-- start DATA ROWS --

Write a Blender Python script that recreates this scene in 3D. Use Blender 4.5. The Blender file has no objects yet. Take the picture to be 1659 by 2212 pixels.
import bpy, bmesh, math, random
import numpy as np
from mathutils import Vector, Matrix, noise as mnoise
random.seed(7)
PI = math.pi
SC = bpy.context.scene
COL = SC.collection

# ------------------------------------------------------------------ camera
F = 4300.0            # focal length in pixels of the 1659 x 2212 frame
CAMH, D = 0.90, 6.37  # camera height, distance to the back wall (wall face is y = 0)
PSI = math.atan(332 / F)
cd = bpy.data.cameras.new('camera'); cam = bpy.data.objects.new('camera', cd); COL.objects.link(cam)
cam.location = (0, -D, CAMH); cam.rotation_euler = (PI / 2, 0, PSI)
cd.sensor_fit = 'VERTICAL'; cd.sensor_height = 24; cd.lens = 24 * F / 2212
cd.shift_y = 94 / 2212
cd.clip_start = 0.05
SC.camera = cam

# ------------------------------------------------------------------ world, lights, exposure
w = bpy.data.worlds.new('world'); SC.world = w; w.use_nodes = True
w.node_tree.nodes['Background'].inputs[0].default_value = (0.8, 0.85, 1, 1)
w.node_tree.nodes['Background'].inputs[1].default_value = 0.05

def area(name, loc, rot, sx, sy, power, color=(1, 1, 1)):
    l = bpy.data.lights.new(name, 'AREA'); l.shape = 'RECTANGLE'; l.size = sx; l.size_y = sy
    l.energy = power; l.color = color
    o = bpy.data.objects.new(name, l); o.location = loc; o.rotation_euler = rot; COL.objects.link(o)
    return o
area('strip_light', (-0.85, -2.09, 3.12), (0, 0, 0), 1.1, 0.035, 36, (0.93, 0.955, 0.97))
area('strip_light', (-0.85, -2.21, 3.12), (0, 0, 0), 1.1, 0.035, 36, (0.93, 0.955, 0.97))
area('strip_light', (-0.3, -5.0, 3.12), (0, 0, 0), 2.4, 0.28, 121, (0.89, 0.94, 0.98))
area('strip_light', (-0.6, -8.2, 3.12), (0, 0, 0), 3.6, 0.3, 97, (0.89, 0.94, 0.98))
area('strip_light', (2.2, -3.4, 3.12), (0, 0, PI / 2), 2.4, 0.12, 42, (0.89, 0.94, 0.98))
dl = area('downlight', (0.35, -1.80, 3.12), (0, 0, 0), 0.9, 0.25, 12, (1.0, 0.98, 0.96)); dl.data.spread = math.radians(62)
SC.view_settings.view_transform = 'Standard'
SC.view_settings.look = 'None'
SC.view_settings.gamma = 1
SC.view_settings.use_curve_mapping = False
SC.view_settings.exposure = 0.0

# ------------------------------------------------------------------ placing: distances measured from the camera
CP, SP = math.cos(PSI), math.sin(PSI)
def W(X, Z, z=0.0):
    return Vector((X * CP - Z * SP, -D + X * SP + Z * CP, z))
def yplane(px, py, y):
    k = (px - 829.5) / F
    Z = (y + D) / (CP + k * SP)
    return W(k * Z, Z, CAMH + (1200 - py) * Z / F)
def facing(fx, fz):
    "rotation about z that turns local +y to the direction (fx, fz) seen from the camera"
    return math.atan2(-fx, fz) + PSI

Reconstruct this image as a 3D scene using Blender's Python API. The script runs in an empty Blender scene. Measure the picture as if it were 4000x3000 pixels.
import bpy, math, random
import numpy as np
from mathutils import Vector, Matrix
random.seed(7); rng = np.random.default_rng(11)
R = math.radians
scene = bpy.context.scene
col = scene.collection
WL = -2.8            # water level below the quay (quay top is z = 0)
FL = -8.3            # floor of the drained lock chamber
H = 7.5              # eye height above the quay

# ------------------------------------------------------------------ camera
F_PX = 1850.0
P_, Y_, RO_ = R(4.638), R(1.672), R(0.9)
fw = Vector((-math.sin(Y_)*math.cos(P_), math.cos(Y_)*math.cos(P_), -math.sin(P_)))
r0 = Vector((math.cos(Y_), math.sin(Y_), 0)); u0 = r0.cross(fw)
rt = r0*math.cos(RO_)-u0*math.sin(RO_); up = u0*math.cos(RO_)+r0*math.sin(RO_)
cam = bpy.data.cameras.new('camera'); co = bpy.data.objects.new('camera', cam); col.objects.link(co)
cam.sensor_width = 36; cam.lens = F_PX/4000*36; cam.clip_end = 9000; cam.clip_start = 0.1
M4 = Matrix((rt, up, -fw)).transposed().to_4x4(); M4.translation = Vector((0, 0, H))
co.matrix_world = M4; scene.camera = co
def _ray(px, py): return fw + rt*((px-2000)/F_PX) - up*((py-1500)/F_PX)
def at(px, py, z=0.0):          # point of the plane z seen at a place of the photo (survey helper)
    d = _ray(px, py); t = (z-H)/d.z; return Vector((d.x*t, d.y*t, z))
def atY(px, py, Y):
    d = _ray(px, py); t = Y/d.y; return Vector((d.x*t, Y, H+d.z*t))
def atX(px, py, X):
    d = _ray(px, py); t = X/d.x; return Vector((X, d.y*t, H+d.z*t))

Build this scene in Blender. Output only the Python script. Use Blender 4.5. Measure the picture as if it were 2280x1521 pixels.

-- end DATA ROWS --

== INSTRUCTIONS FOR THE TASK ==
Stopping at the line containing "w.node_tree.nodes['Background'].inputs[1].default_value = 0.05", please repeat exactly every line from the very start of the entries, that line included, and nothing more.

== FULL ANSWER ==
Write a Blender Python script that recreates this scene in 3D. Use Blender 4.5. The Blender file has no objects yet. Take the picture to be 1659 by 2212 pixels.
import bpy, bmesh, math, random
import numpy as np
from mathutils import Vector, Matrix, noise as mnoise
random.seed(7)
PI = math.pi
SC = bpy.context.scene
COL = SC.collection

# ------------------------------------------------------------------ camera
F = 4300.0            # focal length in pixels of the 1659 x 2212 frame
CAMH, D = 0.90, 6.37  # camera height, distance to the back wall (wall face is y = 0)
PSI = math.atan(332 / F)
cd = bpy.data.cameras.new('camera'); cam = bpy.data.objects.new('camera', cd); COL.objects.link(cam)
cam.location = (0, -D, CAMH); cam.rotation_euler = (PI / 2, 0, PSI)
cd.sensor_fit = 'VERTICAL'; cd.sensor_height = 24; cd.lens = 24 * F / 2212
cd.shift_y = 94 / 2212
cd.clip_start = 0.05
SC.camera = cam

# ------------------------------------------------------------------ world, lights, exposure
w = bpy.data.worlds.new('world'); SC.world = w; w.use_nodes = True
w.node_tree.nodes['Background'].inputs[0].default_value = (0.8, 0.85, 1, 1)
w.node_tree.nodes['Background'].inputs[1].default_value = 0.05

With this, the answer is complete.